After all that's out the way, step one of installing a fire pit on your deck is figuring out where to put it. You might not have a lot of good options, and in fact you might not have any good options at all. And unfortunately, you can't use any of the bad options.

Setting up a deck fire pit

Your fire pit should be at least 20 feet from any structure, including your home, and at least 3 feet from anything flammable or combustible. The planned location on your deck has to be level and stable, and it must be able to support both the pit and the required fire pad underneath the pit (never put a fire pit directly on your decking). Your fire pad can be a commercially available model, or a DIY barrier made of pavers or another acceptable surface like concrete, brick, or stone. Expect some discoloration of the pavers, which is one reason placing a firepit on your patio paver backyard could be a mistake. There should also be no overhanging branches or structures within reach of sparks, embers, or flames. It's safe to put a fire pit underneath your backyard pergola as long as you're aware of the limitations.

Keeping those embers and sparks contained is the job of another required bit for wood-burning fire pits: a spark screen.
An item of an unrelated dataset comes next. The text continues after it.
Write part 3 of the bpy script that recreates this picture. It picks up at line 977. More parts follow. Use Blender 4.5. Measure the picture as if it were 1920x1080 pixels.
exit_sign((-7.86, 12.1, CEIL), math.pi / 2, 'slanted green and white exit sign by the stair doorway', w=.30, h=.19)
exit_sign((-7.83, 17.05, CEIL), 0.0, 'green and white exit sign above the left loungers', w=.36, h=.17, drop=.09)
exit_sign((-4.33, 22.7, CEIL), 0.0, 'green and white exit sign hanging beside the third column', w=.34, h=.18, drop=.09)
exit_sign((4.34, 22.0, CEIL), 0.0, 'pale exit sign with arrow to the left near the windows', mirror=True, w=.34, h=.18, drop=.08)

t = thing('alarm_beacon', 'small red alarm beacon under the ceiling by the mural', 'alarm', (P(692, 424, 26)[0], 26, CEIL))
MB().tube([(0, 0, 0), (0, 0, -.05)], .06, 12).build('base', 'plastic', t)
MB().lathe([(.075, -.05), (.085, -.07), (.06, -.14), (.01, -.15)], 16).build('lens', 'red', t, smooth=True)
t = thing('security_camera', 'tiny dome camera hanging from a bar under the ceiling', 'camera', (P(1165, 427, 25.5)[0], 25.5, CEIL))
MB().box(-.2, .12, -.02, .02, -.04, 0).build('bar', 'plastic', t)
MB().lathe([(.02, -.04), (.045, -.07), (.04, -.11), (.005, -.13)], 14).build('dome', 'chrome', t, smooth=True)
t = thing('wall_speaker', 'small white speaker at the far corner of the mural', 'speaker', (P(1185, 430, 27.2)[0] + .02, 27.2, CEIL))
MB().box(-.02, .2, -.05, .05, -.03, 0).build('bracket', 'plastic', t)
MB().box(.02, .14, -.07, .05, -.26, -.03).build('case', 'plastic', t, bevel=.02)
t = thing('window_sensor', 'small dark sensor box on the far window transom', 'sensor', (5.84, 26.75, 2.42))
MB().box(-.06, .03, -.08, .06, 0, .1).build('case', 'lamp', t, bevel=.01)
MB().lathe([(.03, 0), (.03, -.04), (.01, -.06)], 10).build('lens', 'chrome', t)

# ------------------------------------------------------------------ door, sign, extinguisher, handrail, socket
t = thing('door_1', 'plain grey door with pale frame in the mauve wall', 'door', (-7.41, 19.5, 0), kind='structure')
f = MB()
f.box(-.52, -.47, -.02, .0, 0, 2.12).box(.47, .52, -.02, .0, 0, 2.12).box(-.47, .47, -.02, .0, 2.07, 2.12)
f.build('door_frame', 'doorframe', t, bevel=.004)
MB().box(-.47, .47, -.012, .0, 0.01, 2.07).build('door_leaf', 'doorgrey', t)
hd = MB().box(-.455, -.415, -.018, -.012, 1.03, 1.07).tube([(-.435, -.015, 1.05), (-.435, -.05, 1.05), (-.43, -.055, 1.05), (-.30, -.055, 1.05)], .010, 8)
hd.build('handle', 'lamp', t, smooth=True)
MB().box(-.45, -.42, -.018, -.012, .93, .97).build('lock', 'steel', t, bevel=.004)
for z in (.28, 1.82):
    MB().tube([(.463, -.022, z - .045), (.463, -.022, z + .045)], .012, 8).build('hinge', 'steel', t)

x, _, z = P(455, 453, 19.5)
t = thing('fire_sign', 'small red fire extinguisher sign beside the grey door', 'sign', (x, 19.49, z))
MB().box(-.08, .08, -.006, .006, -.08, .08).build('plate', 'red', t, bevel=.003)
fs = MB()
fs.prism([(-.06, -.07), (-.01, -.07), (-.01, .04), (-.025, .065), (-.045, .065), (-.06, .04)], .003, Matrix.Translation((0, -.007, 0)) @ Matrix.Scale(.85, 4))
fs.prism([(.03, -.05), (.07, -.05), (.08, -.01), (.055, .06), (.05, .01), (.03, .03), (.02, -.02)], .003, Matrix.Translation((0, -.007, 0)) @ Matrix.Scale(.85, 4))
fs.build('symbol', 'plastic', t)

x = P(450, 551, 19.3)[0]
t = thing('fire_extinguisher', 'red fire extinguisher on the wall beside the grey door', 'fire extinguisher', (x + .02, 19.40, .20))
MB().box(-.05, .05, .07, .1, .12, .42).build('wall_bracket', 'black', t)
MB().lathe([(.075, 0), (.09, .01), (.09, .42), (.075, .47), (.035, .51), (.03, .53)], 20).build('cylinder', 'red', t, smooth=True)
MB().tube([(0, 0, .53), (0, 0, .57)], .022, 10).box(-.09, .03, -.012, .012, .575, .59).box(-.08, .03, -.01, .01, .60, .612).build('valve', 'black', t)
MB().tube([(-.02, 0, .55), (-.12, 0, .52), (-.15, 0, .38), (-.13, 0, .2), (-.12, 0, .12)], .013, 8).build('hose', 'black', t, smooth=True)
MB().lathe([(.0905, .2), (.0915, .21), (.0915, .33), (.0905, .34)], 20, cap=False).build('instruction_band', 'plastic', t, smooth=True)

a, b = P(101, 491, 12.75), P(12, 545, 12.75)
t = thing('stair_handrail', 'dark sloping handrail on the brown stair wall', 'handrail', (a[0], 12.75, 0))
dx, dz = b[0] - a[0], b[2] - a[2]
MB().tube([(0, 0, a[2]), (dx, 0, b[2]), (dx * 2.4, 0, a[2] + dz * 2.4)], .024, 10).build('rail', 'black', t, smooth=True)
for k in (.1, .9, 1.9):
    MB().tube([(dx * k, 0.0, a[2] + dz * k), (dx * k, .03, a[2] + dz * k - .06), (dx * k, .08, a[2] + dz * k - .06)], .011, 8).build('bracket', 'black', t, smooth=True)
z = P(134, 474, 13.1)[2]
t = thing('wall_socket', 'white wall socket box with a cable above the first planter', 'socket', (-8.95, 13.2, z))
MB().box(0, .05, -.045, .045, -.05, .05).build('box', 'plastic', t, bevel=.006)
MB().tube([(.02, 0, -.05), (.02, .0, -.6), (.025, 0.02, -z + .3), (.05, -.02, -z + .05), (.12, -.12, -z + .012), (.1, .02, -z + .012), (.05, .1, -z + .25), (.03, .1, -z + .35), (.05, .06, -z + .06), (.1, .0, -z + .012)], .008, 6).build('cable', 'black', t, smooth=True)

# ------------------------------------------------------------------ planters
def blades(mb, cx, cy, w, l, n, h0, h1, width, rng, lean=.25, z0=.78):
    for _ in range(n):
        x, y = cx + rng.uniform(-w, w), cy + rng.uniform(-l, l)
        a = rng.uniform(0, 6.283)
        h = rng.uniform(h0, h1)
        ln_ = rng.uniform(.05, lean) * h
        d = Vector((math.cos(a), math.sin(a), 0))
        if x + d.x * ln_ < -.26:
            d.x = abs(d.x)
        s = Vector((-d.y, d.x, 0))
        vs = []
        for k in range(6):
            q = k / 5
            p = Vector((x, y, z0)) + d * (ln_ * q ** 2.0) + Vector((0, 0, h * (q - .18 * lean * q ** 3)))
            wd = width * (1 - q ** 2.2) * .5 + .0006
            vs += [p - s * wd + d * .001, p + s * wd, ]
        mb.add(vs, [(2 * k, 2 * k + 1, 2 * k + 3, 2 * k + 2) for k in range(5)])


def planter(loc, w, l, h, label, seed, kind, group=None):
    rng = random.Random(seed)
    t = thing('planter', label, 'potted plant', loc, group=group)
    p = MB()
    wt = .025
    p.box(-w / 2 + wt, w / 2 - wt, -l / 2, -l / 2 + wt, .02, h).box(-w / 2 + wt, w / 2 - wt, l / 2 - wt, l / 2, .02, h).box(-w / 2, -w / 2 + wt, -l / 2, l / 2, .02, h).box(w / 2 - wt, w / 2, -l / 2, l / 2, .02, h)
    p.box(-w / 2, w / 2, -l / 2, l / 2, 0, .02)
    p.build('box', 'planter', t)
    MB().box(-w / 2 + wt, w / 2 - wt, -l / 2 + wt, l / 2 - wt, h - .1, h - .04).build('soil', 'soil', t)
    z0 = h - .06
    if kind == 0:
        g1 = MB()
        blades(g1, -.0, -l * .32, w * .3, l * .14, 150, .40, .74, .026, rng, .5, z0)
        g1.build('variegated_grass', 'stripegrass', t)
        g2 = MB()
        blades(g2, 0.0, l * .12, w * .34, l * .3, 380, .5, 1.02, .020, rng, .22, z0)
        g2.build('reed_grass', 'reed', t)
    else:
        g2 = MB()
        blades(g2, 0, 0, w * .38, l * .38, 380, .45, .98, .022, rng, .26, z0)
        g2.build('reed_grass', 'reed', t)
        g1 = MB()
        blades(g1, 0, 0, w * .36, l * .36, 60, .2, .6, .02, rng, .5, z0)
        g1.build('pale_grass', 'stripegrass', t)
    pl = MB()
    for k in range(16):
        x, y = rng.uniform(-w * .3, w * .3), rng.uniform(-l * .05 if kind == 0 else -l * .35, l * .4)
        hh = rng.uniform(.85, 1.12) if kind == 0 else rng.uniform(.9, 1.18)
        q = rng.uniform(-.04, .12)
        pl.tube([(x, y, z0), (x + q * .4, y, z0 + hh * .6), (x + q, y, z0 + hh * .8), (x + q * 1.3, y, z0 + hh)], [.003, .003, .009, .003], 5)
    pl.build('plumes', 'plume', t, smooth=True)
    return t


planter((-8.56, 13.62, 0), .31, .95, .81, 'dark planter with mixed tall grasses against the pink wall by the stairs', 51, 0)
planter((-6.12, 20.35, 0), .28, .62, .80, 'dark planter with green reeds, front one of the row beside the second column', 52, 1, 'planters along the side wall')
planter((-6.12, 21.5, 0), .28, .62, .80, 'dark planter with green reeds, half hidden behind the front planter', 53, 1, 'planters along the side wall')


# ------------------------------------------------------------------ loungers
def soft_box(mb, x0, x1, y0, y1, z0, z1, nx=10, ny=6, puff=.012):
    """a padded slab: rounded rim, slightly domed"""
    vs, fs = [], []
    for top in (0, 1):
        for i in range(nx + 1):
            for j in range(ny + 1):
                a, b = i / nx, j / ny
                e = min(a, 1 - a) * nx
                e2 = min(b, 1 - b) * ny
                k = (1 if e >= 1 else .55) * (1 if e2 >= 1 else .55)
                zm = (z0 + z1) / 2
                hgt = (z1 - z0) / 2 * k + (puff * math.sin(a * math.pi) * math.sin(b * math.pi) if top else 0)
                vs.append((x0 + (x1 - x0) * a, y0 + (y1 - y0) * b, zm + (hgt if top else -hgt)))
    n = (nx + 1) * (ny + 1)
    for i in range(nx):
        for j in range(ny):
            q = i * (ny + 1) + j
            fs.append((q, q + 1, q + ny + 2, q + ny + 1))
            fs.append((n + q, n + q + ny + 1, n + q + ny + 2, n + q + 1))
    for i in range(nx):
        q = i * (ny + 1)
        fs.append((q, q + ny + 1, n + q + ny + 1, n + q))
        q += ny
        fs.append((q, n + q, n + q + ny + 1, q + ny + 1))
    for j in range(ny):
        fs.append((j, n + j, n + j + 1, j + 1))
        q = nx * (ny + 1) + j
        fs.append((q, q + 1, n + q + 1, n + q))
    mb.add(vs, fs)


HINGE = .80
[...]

You must also have a fire extinguisher, a fire blanket, or a good supply of water nearby to put out any unwelcome flames. To be sure you're getting the right extinguisher, brush up on everything you need to know about buying them for your home. You can relax very slightly if you're planning a propane or natural gas fire pit since they're a little safer than their wood-burning cousins.

Tips for safely using a deck fire pit

As you might have noticed in college, a sturdy building and smart people are no match for a single person not paying attention. When it comes to a deck fire pit, the direct, in-person attention of an adult is critical — you simply can't handle every eventuality with precautions. Windstorms blow in, tree limbs fall, dogs behave as if they're being pursued by villagers with pitchforks, and maybe villagers with pitchforks are pursuing something near your fire pit. None of this happens on a schedule, and if you're not there to react to it, the forces of chaos will control what happens next. The most important thing is keeping burning things separate from things you don't want burned, like leaves, pine needles, cans of gasoline, children, and pets.

Of course, the attention of an adult is useless if they don't know what to do. Don't use accelerants like gas to start fires (this is what arsonists use). Use seasoned firewood, but don't use any firewood at all during high winds or a severe drought. When you're done, douse the fire with water to put it out thoroughly, then dispose of the ashes safely after they've cooled — usually 24 hours or so.